For where two or three are gathered in my name, I am there among them. (Matthew 18:20)
Last
Thursday night, a sacred assembly gathered people of at least four generations from
several states, and most of them were not even in the same room.
No, Zoom wasn’t
involved. The means of communication was a cookbook compiled by a group of
women in the fellowship hall of a country church on the Great Plaines of
Nebraska more than 40 years ago. More on that in a moment.
The blessed assembly
started with a hungry phone call from a college freshman in Madison, Wisconsin.
That call vibrated in a stage manager’s pocket at Lyric Opera of Chicago. “Mom, I need the brownie recipe.” Not just any
brownie recipe, mind you, but the brownie recipe. Everyone in our
family knows what that means.
Quickly, came
our daughter’s reply, “Call your brother; I’m in the middle of a rehearsal,” and
moments later another phone jingled in a suburb 20 miles away. The recipe delivered;
brownies were baked in a dormitory kitchen just in time to save a group of students
from the delirium of chocolate withdrawal.
But about
that recipe. It lives in a cookbook, a three-ring binder with a blue cover adorned
with a white, pencil sketch of that country church, located a few miles north
of Superior, Nebraska. The recipe lists seven ingredients and a few simple
directions, with the contributor’s name neatly typed below: “Carol Warneking,”

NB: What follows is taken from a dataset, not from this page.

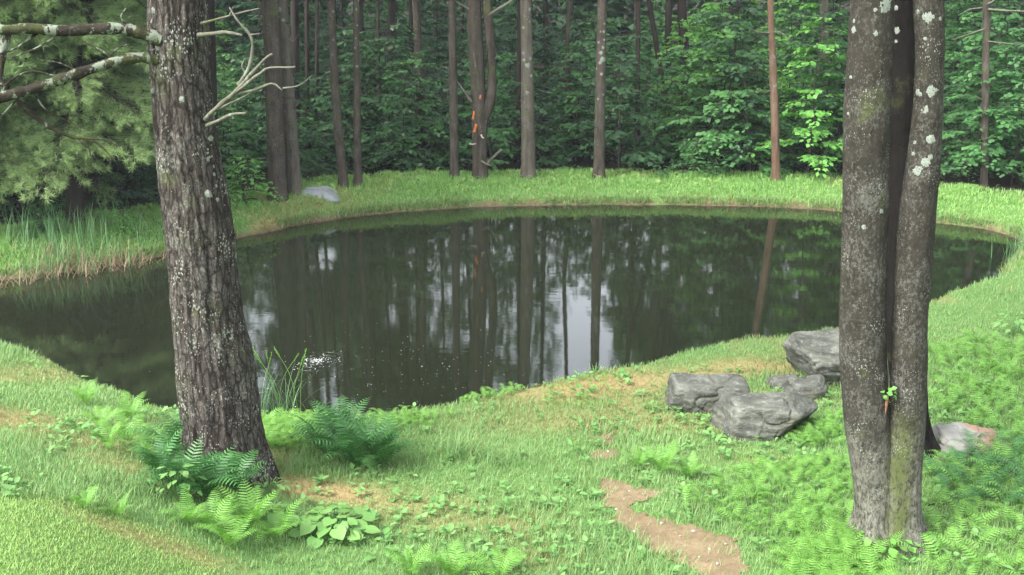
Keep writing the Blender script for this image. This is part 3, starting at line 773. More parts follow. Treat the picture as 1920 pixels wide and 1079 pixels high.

who lived then and now on a farm a few miles southwest of Salem Lutheran where
the cookbook was edited and assembled.
When she
submitted it, I’m sure Carol had no thought that her recipe might become famous
in Madison, Wisconsin. I wonder if she would even take credit for it. The
recipe might have traveled through several generations before her.
Nor have I
any idea how many generations of how many families have used that recipe on the
faded page of that well-worn cookbook, ready-to-hand in my wife, Dixie’s, bookcase.
She made brownies and taught it to our son and daughter, making brownies, too, and
teaching our three grandsons, Zach, Ben and Ethan, who apparently are keeping this
noble tradition alive.
All of us, multiple
generations, joined in chocolate, which makes me think of Jesus because Jesus and
chocolate have been linked in my mind since the church dinners of my childhood.
Each one was
a sacred assembly, not just because of chocolate but because of the connectedness
of all of life and most certainly our connections with each other, sacraments
that they are.
The connections
that feed our hearts, awaken gratitude and keep us human, the connections that
bind us together in communities of care are expressions of divine presence,
physical manifestations, incarnations, if you will allow me, of the Infinite
Love who seeks to capture our hearts in small and large ways, like in a pan of
brownies shared across generations unknown.
Where two or
three gather in my name, I am there, Jesus says. You would be right to object
that those waiting for chocolate from that dormitory kitchen had not gathered
in Jesus’ name. Or did they?
With all my
heart, I confess that Jesus is the face of the Great Mystery, the Infinite Love,
the Immortal Mercy who labors, most often unknown and unrecognized, in the secret
depths of matter and our every experience, hungry to gather us into one great
love. Wherever love and care touch our flesh to delight our senses and move us
to share, the gracious beauty present in Jesus is surely present with us … and especially
when chocolate is involved.
A final
thought: If this should find its way to any of those who ate Carol’s brownies
in that Madison dormitory, ask Ben about guacamole.